Jacoby posits that “our era of 24/7 infotainment” and “the triumph of video culture over print culture” has led to a “disjunction between Americans' rising level of formal education and their shaky grasp of basic geography, science, and history.” She cites some pretty shocking statistics about reading across all socioeconomic classes, but it is perhaps the most jarring amongst the college educated. “In 1982, 82% of college graduates read novels or poems for pleasure; two decades later, only 67% did. And more than 40% of Americans under 44 did not read a single book - fiction or non-fiction - in the course of a year.” Young people's reading habits are even more concerning: “the proportion of 17 year-olds who read nothing unless required to do so for school more than doubled between 1984 and 2004.”
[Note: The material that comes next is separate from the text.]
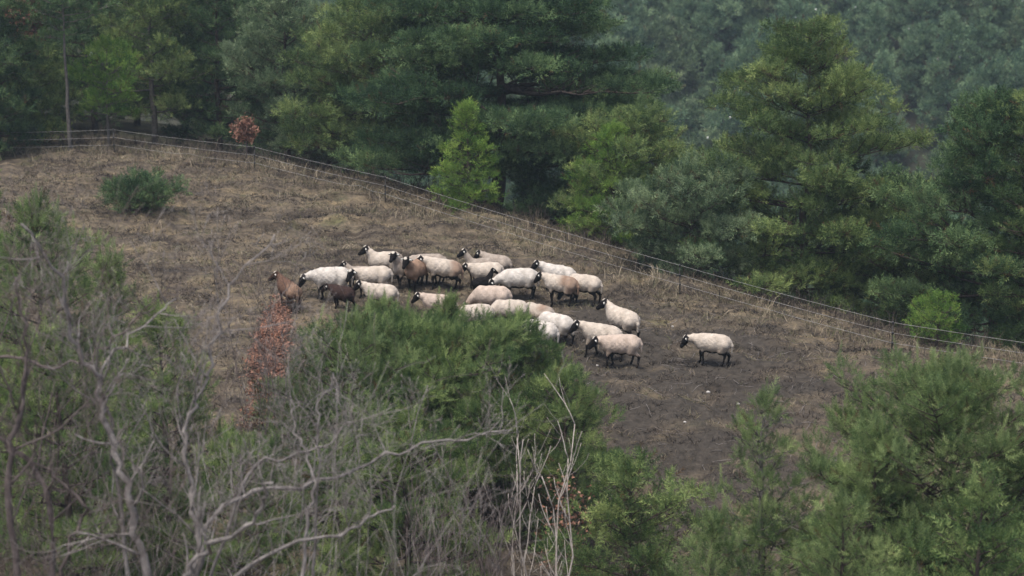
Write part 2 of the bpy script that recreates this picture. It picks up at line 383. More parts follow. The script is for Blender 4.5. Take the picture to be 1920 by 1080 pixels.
def nest_mesh(mb, c, s, rng):
    for _ in range(1):
        th = np.linspace(0, math.pi, 5); ph = np.linspace(0, 2 * math.pi, 7)[:-1]
        o = c + rng.normal(0, s * 0.45, 3); v = []
        for t_ in th:
            for f_ in ph: v.append(o + s * rng.uniform(0.75, 1.15) * np.array([math.sin(t_) * math.cos(f_), math.sin(t_) * math.sin(f_), 1.3 * math.cos(t_)]))
        q = [[a * 6 + b_, a * 6 + (b_ + 1) % 6, (a + 1) * 6 + (b_ + 1) % 6, (a + 1) * 6 + b_] for a in range(4) for b_ in range(6)]
        mb.add(v, None, q)
def add_nests(r, P, n, seed, s=0.08):
    rng = np.random.RandomState(seed + 99)
    if n == 0: return
    zq = np.quantile(P[:, 2], 0.75); cand = P[P[:, 2] > zq]; rad = np.linalg.norm(cand[:, :2], axis=1); cand = cand[rad > np.quantile(rad, 0.5)]
    for k in range(n):
        mb = MB(); c = cand[rng.randint(len(cand))]; nest_mesh(mb, c + [0, 0, 0.12], s, rng); mb.build('silk_nest', M['silk'], r)
def copy_tree(src, loc, rz, sc_=1.0, label=None, group=None):
    r = src.copy(); C.objects.link(r); r.location = tuple(float(c) for c in loc); r.rotation_euler = (0, 0, rz); r.scale = (sc_, sc_, sc_ * 1.0)
    if label: r['label'] = label
    if group: r['group'] = group
    for ch in src.children:
        c = ch.copy(); C.objects.link(c); c.parent = r
    return r

# --- the big trees beyond the ridge
pine(925, 83, -80, 'huge dark spreading pine with dead low branches behind the flock', 101, 6.4, fol='pine_dark', kind='broad', nb=92, base=0.14,
     ss=0.30, sp=0.24, sec=0.8, flat=0.85, gap=0.10, pr=0.80, pk=1.9, tiers=9, pz=0.30, thick=1.6, r0=0.30, bare=0.08, brown=0.02)
pine(700, 86, 20, 'dense mid green pine joining the left side of the huge spreading pine', 102, 4.0, fol='pine', kind='round', nb=60, base=0.06, ss=0.29, sp=0.3, flat=0.3, pr=0.6, pk=1.5)
pine(1510, 73, 75, 'tall broad pine with thin forked top standing behind the right hand fence', 103, 5.4, fol='pine', kind='dome', nb=88, base=0.02,
     ss=0.27, sp=0.20, sec=0.42, low=-0.05, flat=0.4, gap=0.12, bare=0.04, pr=0.60, pk=1.5, tiers=12, pz=0.36)
pine(1185, 77, 235, 'rounded light green pine between the huge dark pine and the tall broad pine', 104, 2.9, fol='pine', kind='round', nb=70, base=0.0, ss=0.25, sp=0.22, tshift=0.10, pr=0.45, pk=1.6, nests=0)
pine(1150, 75.5, 245, 'pale topped young pine leaning against the rounded light green pine', 105, 1.9, fol='pine_bright', kind='cone', nb=44, base=0.0, ss=0.23, sp=0.19, tshift=-0.02)
pine(1860, 68, 200, 'dark thick pine at the right edge beyond the fence', 106, 3.5, fol='pine_dark', kind='round', nb=84, base=0.02, ss=0.27, sp=0.24, pr=0.5, pk=1.7)
pine(1955, 66, 150, 'bushy pine cut by the right edge of the view', 107, 2.4, fol='pine', kind='round', nb=50, base=0.05, ss=0.25, sp=0.20)
pine(1700, 71, 430, 'low dense pine between the tall broad pine and the dark right edge pine', 108, 2.6, fol='pine', kind='round', nb=56, base=0.0, ss=0.25, sp=0.22, pr=0.45, pk=1.6)
pine(1290, 71.5, 335, 'low greyish pine at the foot of the tall broad pine', 109, 2.4, fol='pine_grey', kind='round', nb=60, base=0.0, ss=0.25, sp=0.22, pr=0.42, pk=1.6)
pine(1760, 63.6, 560, 'small yellow green pine shrub just behind the fence on the right', 110, 0.7, fol='pine_bright', kind='round', nb=24, base=0.0, ss=0.18, sp=0.15, tshift=0.0, name='pine_shrub', cat='shrub')
pine(880, 77.5, 205, 'bright green young pine standing alone in front of the huge dark pine', 111, 1.35, fol='pine_bright', kind='cone', nb=58, base=0.0, ss=0.24, sp=0.15, sec=0.22, pr=0.28, pk=1.1, tshift=0.10)
pine(1045, 80, 370, 'low blue green pine under the right branches of the huge dark pine', 112, 2.2, fol='pine_dark', kind='round', nb=44, base=0.0, ss=0.26, sp=0.2)

# --- the wood on the left, at the ridge
pine(215, 88.5, 85, 'small bright pine with a bare pale lower stem at the left end of the ridge', 121, 1.35, fol='pine_bright', bark='bark_grey', kind='round', nb=34, base=0.30, ss=0.25, sp=0.17, r0=0.07, nests=1, trunk_wig=0.01)
pine(143, 87.6, -60, 'slender pine with a long bare grey stem left of the small bright pine', 122, 1.6, fol='pine_dark', bark='bark_grey', kind='round', nb=30, base=0.62, ss=0.28, sp=0.2, r0=0.10, trunk_wig=0.008)
pine(300, 92, -60, 'tall green pine with drooping sides right of the small bright pine', 123, 2.3, pk=1.5, pr=0.48, fol='pine', bark='bark_grey', kind='round', nb=50, base=0.16, ss=0.29, sp=0.21, tshift=0.05)
pine(545, 90, -20, 'open grey green pine with a visible dark stem behind the red leaved oak', 124, 2.7, pk=1.5, pr=0.48, fol='pine_grey', kind='round', nb=56, base=0.05, ss=0.28, sp=0.2, gap=0.18, low=0.1)
pine(10, 87, -80, 'dark blurred pine cut by the left edge of the view', 125, 1.9, pk=1.5, pr=0.48, fol='pine_dark', kind='round', nb=56, base=0.02, ss=0.29, sp=0.2)
pine(75, 91, 90, 'low bushy green pine right of the left edge pine', 126, 1.7, pk=1.5, pr=0.48, fol='pine', kind='round', nb=46, base=0.02, ss=0.28, sp=0.2, tshift=-0.05)
pine(420, 94, -60, 'tall dark pine between the drooping green pine and the open grey green pine', 127, 2.5, pk=1.5, pr=0.48, fol='pine_dark', kind='round', nb=50, base=0.05, ss=0.30, sp=0.22)
wood = []
for k, (px, D, top, R_, f) in enumerate([(40, 99, -200, 2.6, 'pine_dark'), (620, 93, 60, 2.4, 'pine_grey')]):
    wood.append(pine(px, D, top, ['dark pine deep in the left wood behind the front trees', 'grey green pine between the open pine and the huge pine'][k], 140 + k, R_, fol=f, kind='round', nb=50, base=0.05, ss=0.34, sp=0.35, pr=0.6, pk=1.5,
                     group='pines deep in the left wood'))
rng = random.Random(4)
for px, D in [(180, 98), (260, 104), (350, 99), (470, 101), (540, 106), (110, 105), (380, 110), (0, 108), (-80, 96), (-120, 88), (230, 112), (500, 116), (-160, 102)]:
    p = at(px, 300, D)
    copy_tree(wood[0], (p[0], D, gz(p[0], D)), rng.uniform(0, 6.28), rng.uniform(0.8, 1.15), 'dark pine deep in the left wood behind the front trees', 'pines deep in the left wood')
pine(2150, 64, 250, 'pine standing off to the right beyond the frame edge', 150, 3.0, fol='pine', nb=50, base=0.02, ss=0.28, sp=0.22)

# --- middle distance and far hillside
kinds = []
far_lab = ['hazy dark rounded pine in the far wooded hillside', 'hazy pale green open pine in the far wooded hillside', 'hazy narrow pointed pine in the far wooded hillside', 'hazy broad flat pine in the far wooded hillside']
far_spec = [(8.5, 3.1, 'round', 'pine_far', 0.10, 0.05), (8.0, 2.8, 'round', 'pine_grey', 0.15, 0.0), (9.5, 2.2, 'cone', 'pine_far', 0.08, 0.1), (8.0, 3.5, 'broad', 'pine_far', 0.25, 0.0)]
for k, (H, R_, kd, f, bs, ts) in enumerate(far_spec):
    tr, fo, P = pine_meshes(200 + k, H, R_, kind=kd, base=bs, nb=46, ss=0.50, sp=0.5, needles=9, sec=0.55, gap=0.2, tshift=ts, wide=0.13, pr=0.8, pk=1.5)
    r = empty('hillside_pine', (0, 0, 0)); tag(r, far_lab[k], 'tree', 'pines of the far hillside')
    tr.build('trunk', M['bark_grey'] if k == 1 else M['bark'], r, smooth=True); fo.build('crown', M[f], r)
    add_nests(r, P, 2 if k < 3 else 1, k, 0.085)
    kinds.append(r)
rng = random.Random(11); used = [False] * 4; cnt = 0; pts = []
def place_far(x, y, k, s):
    global cnt
    loc = (x, y, gz(x, y)); rz = rng.uniform(0, 6.28)
    if not used[k]:
        used[k] = True; kinds[k].location = loc; kinds[k].rotation_euler = (0, 0, rz); kinds[k].scale = (s, s, s)
    else: copy_tree(kinds[k], loc, rz, s)
    cnt += 1
tries = 0
while cnt < 285 and tries < 20000:
    tries += 1
    y = rng.uniform(96, 246); px = rng.uniform(560, 2050)
    x = (px - 960) / FPX * y / cP
    if y < 150 and px < 1650: continue
    if y < 108 and px < 1250: continue
    md = 3.3 if y > 140 else 4.2
    # bare clearings on the hillside
    if 205 < y < 216 and 1560 < px < 1760: continue
    if any((x - a) ** 2 + (y - b_) ** 2 < md * md for a, b_ in pts): continue
    pts.append((x, y)); place_far(x, y, rng.choice([0, 0, 1, 1, 2, 3]), rng.uniform(0.75, 1.2))
print('far trees', cnt)

def undergrowth():
    rg = np.random.RandomState(91); mb = MB(); n = 30000; y = rg.uniform(94, 262, n); x = (rg.uniform(520, 2150, n) - 960) / FPX * y / cP * 1.05
    k = (y > 140) | (x > 3) ; k &= (y > np.interp(x, [0, 20], [112, 78])); cl_ = np.exp(-(((x - 30) / 6.0) ** 2 + ((y - 205) / 9.0) ** 2)); k &= rg.rand(n) > cl_; x, y = x[k], y[k]
    z = ground(x, y, False); h_ = np.clip(0.35 + 0.5 * rfield(x, y, 6, 92), 0.05, 1.6)
    P = np.stack([x, y, z + rg.rand(len(x)) * h_], 1); put_shoots(mb, P, rg.normal(0, 0.6, (len(x), 3)) + [0, 0, 1], rg.uniform(0.35, 0.8, len(x)), np.clip(rg.normal(0.4, 0.18, len(x)), 0.0, 1), rg, 7, 0.16, 0.6)
    tag(mb.build('undergrowth', M['pine_far']), 'dark green scrub covering the floor of the far wooded hillside', 'scrub', None, 'stuff')
undergrowth()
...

As Jacoby says, it's old news that young people are now dominated by video, electronic, and digital forms of communication. But she makes the point that across our culture this digital dominance seems to be creating an inability to concentrate on any one thing or anything complex - and that that tendency is dangerous for our democracy.
Jacoby feels today's digital citizens aren't learning to be critical evaluators of the information that comes their way in increasingly shorter and shorter sound bites; that there is little tolerance for, or ability to follow, nuanced arguments; and that there is a general impatience with acquiring information if it requires time, effort, thought, or evaluation. This has led, in Jacoby's view, not just to an “erosion of general knowledge,” but also to the public's disdain for knowledge. She contrasts this with how in February 1942 President Roosevelt “urged Americans to spread out a map during his radio ’fireside chat' so that they might better understand the geography of battle.” Stores sold out of maps, 80% of Americans tuned in, and FDR “was certain that if Americans understood the immensity of the distances over which supplies had to travel to the armed forces, ’they can take any kind of bad news right on the chin.'” As Jacoby writes, “it was a different country and different citizenry, one that lacked access to satellite-enhanced Google maps but was far more receptive to learning and complexity.”
Today, according to a 2006 National Geographic - Roper survey, “nearly half of Americans between ages 18-24 do not think it necessary to know the location of other countries in which important news is being made. More than a third consider it ’not at all important' to know a foreign language, and only 14% consider it very important.” Jacoby feels that these are signs not just of a lack of knowledge but of a growing “arrogance about that lack of knowledge. The problem is not just the things we do not know (consider that one in five American adults thinks the sun revolves around the Earth), it is the alarming number of Americans who have concluded they do not need to know such things in the first place.”
Jacoby is probably right in saying there is no quick cure for this “epidemic of anti-intellectualism.” She is also right in saying that “rote efforts to raise standardized test scores by stuffing students with specific answers to specific questions on specific tests will not do the job.” We need instead to promote reading, thinking, attending, and questioning; we need to inculcate patience in acquiring, understanding, and exploring skills and ideas; we need to foster an attitude that promotes respectful and serious discussion of ideas that can't always be reduced to sounds bites; and we need to teach kids to look below the surface for what is not readily apparent, not easily digested, and is perhaps nuanced and boring. In our small way, this is a big part of what a Country School education is all about. Even though it may be counter-cultural, it's another important way we prepare kids for leadership and for the future.